Título: Um balcão de negócios no Judiciário
Autor: Carvalho, Jaílton de
Fonte: O Globo, 20/04/2007, Rio, p. 14

Inquérito mostra preços calculados conforme o número de beneficiários.

BRASÍLIA. Mais do que a venda de liminares, o inquérito que resultou na Operação Hurricane revela indícios da existência de uma espécie de balcão de negócios montado no Judiciário para servir aos interesses da máfia dos caça-níqueis. Ao longo das mais de três mil páginas, o inquérito da Polícia Federal mostra a negociação de decisões judiciais pré-fabricadas, cujos preços eram calculados de acordo com o número de "clientes" que dela se beneficiariam.

Com o auxílio de escutas telefônicas, os agentes federais descobriram que, em muitos casos, o valor cobrado pelas liminares era calculado de acordo com o número de máquinas caça-níqueis apreendidas - e que seriam liberadas pela decisão.
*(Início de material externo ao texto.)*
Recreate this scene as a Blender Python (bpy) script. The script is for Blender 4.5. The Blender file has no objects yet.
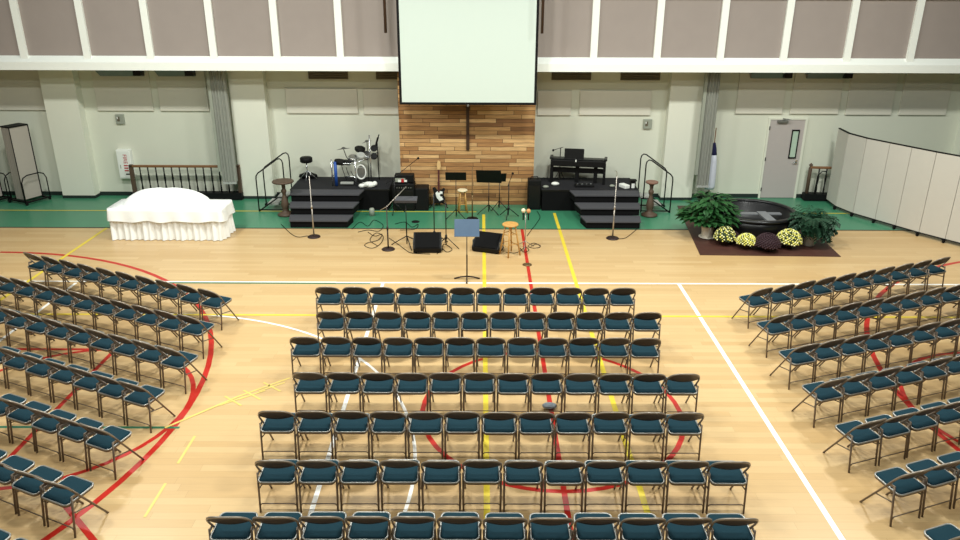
import bpy, bmesh, math, random
from mathutils import Vector, Matrix
random.seed(7)
PI = math.pi
sc = bpy.context.scene
C = sc.collection
R = math.radians

# ------------------------------------------------------------------ camera
FPX, PITCH, CAMH, ROLL = 760.0, R(21.25), 5.79, R(0.2)
cam = bpy.data.cameras.new('camera'); cam.sensor_width = 36; cam.lens = FPX / 960 * 36
cam.clip_end = 200
cob = bpy.data.objects.new('camera', cam); C.objects.link(cob)
cob.matrix_world = Matrix.Translation((0, 0, CAMH)) @ Matrix.Rotation(PI/2 - PITCH, 4, 'X') @ Matrix.Rotation(ROLL, 4, 'Z')
sc.camera = cob

def _ray(x, y):
    u, v = (x-480)/FPX, (y-270)/FPX
    c, s = math.cos(ROLL), math.sin(ROLL)
    u, v = c*u + s*v, -s*u + c*v
    return Vector((u, math.cos(PITCH) - v*math.sin(PITCH), -math.sin(PITCH) - v*math.cos(PITCH)))
def at(x, y, Y):                      # point of the photo at depth Y
    d = _ray(x, y); return Vector((0, 0, CAMH)) + d*(Y/d.y)
def on(x, y, z=0.0):                  # point of the photo at height z
    d = _ray(x, y); return Vector((0, 0, CAMH)) + d*((z-CAMH)/d.z)

# --------------------------------------------------------------- materials
def lin(c):
    return tuple(((v/255)/12.92 if v/255 <= .04045 else ((v/255+.055)/1.055)**2.4) for v in c) + (1,)
def mat(name, rgb, rough=.6, metal=0.0, var=.12, scale=6.0, bump=0.0, spec=.5, emit=None):
    m = bpy.data.materials.new(name); m.use_nodes = True
    nt = m.node_tree; N = nt.nodes; L = nt.links
    b = N['Principled BSDF']; b.inputs['Roughness'].default_value = rough; b.inputs['Metallic'].default_value = metal
    b.inputs['Specular IOR Level'].default_value = spec
    base = lin(rgb)
    tc = N.new('ShaderNodeTexCoord'); nz = N.new('ShaderNodeTexNoise'); nz.inputs['Scale'].default_value = scale
    nz.inputs['Detail'].default_value = 3
    L.new(tc.outputs['Object'], nz.inputs['Vector'])
    mx = N.new('ShaderNodeMix'); mx.data_type = 'RGBA'
    mx.inputs[6].default_value = tuple(v*(1-var) for v in base[:3]) + (1,)
    mx.inputs[7].default_value = tuple(min(1, v*(1+var)) for v in base[:3]) + (1,)
    L.new(nz.outputs['Fac'], mx.inputs[0]); L.new(mx.outputs[2], b.inputs['Base Color'])
    if bump:
        bp = N.new('ShaderNodeBump'); bp.inputs['Strength'].default_value = bump; bp.inputs['Distance'].default_value = .01
        n2 = N.new('ShaderNodeTexNoise'); n2.inputs['Scale'].default_value = scale*12
        L.new(tc.outputs['Object'], n2.inputs['Vector'])
        L.new(n2.outputs['Fac'], bp.inputs['Height']); L.new(bp.outputs['Normal'], b.inputs['Normal'])
    if emit:
        b.inputs['Emission Color'].default_value = lin(emit[:3]); b.inputs['Emission Strength'].default_value = emit[3]
    return m

def planks(name, cols, axes, row, length, gap, rough, grain, mortar, spec=.5, msize=.012, colw=None, bias=0.0):
    m = bpy.data.materials.new(name); m.use_nodes = True
    nt = m.node_tree; N = nt.nodes; L = nt.links; b = N['Principled BSDF']
    b.inputs['Roughness'].default_value = rough; b.inputs['Specular IOR Level'].default_value = spec
    tc = N.new('ShaderNodeTexCoord'); sp = N.new('ShaderNodeSeparateXYZ'); L.new(tc.outputs['Object'], sp.inputs[0])
    cb = N.new('ShaderNodeCombineXYZ')
    dv = N.new('ShaderNodeMath'); dv.operation = 'DIVIDE'; dv.inputs[1].default_value = row; L.new(sp.outputs[axes[1]], dv.inputs[0])
    fo = N.new('ShaderNodeMath'); fo.operation = 'FLOOR'; L.new(dv.outputs[0], fo.inputs[0])
    wn = N.new('ShaderNodeTexWhiteNoise'); wn.noise_dimensions = '1D'; L.new(fo.outputs[0], wn.inputs['W'])
    ma = N.new('ShaderNodeMath'); ma.operation = 'MULTIPLY_ADD'; ma.inputs[1].default_value = length*7; L.new(wn.outputs['Value'], ma.inputs[0]); L.new(sp.outputs[axes[0]], ma.inputs[2])
    L.new(ma.outputs[0], cb.inputs[0]); L.new(sp.outputs[axes[1]], cb.inputs[1])
    br = N.new('ShaderNodeTexBrick'); br.offset = 0; br.offset_frequency = 2; br.squash = 1; br.squash_frequency = 2
    br.inputs['Scale'].default_value = 1; br.inputs['Brick Width'].default_value = length; br.inputs['Row Height'].default_value = row
    br.inputs['Mortar Size'].default_value = gap; br.inputs['Mortar Smooth'].default_value = .3; br.inputs['Bias'].default_value = bias
    br.inputs['Color1'].default_value = (0, 0, 0, 1); br.inputs['Color2'].default_value = (1, 1, 1, 1)
    br.inputs['Mortar'].default_value = (.5, .5, .5, 1)
    L.new(cb.outputs[0], br.inputs['Vector'])
    rp = N.new('ShaderNodeValToRGB'); el = rp.color_ramp.elements
    while len(el) < len(cols): el.new(.5)
    for i, c in enumerate(cols):
        el[i].position = i/(len(cols)-1); el[i].color = lin(c)
    L.new(br.outputs['Color'], rp.inputs[0])
    mp = N.new('ShaderNodeMapping'); mp.inputs['Scale'].default_value = (1.2, 26, 1) if row < .2 else (1, 1, 1)
    L.new(cb.outputs[0], mp.inputs[0])
    nz = N.new('ShaderNodeTexNoise'); nz.inputs['Scale'].default_value = 2.2; nz.inputs['Detail'].default_value = 5
    L.new(mp.outputs[0], nz.inputs['Vector'])
    g = N.new('ShaderNodeMapRange'); g.inputs[1].default_value = .3; g.inputs[2].default_value = .7
    g.inputs[3].default_value = 1-grain; g.inputs[4].default_value = 1+grain
    L.new(nz.outputs['Fac'], g.inputs[0])
    mu = N.new('ShaderNodeVectorMath'); mu.operation = 'SCALE'
    L.new(rp.outputs[0], mu.inputs[0]); L.new(g.outputs[0], mu.inputs['Scale'])
    mx = N.new('ShaderNodeMix'); mx.data_type = 'RGBA'; mx.inputs[7].default_value = lin(mortar)
    L.new(br.outputs['Fac'], mx.inputs[0]); L.new(mu.outputs[0], mx.inputs[6]); L.new(mx.outputs[2], b.inputs['Base Color'])
    return m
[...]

Em uma conversa gravada, um advogado identificado apenas como Fred diz a um integrante da quadrilha que (os juízes) "estão cobrando R$400 por cada máquina apreendida". A empresa interessada na negociação era a Reel Token.

"O restante pode ser dividido em duas vezes"

Em outra ligação, o advogado e ex-policial federal Oscar Camargo revela ao policial aposentado Luiz Paulo Dias de Mattos que conseguiu uma liminar em São Paulo e diz que tem dez dias para indicar ao magistrado as casas de bingo que vão figurar entre as beneficiadas. Oscar pede que a informação seja repassada a José Renato Granado, presidente da Associação dos Bingos do Rio, e informa o preço: R$150 mil por bingo. "Diz que são cinqüenta (R$50 mil) para incluir o nome, e que o resto (R$100 mil) pode ser dividido em duas vezes", diz ele, segundo a conversa reproduzida no inquérito pela PF.

Um dos principais acusados pela PF de vender liminares é o desembargador José Eduardo Carreira Alvim. Em escuta feita pelos agentes em seu gabinete, o magistrado antecipa a um advogado identificado como Azulay, que trabalharia para empresários de bingos, que concederia uma medida cautelar pedida pela organização criminosa e sugere que ele cobre logo seus honorários. E mais: revela que já tem as decisões sobre o tema padronizadas. "É 100% garantido", diz o desembargador, de acordo com transcrição.

"Me pegar por corrupção, eles não vão nunca"

Carreira Alvim é dono de uma frase considerada tão emblemática pelos policiais que trabalham na Operação Hurricane que ela foi destacada na primeira página do relatório de 44 páginas que descreve a organização criminosa: "Me pegar por corrupção, eles não vão pegar nunca".

As escutas revelam indícios de que ele tinha conhecimento do suposto envolvimento do ministro do Superior Tribunal de Justiça (STJ) Paulo Medina, também suspeito de vender uma liminar que liberou 900 máquinas caça-níqueis apreendidas. Em conversa no dia 20 de setembro do ano passado, Alvim diz que os bicheiros só têm uma chance de vitória num recurso no STJ: "O problema é que, quando chegar lá, se cair no ministro Medina, talvez ele dê; se cair em outro, não".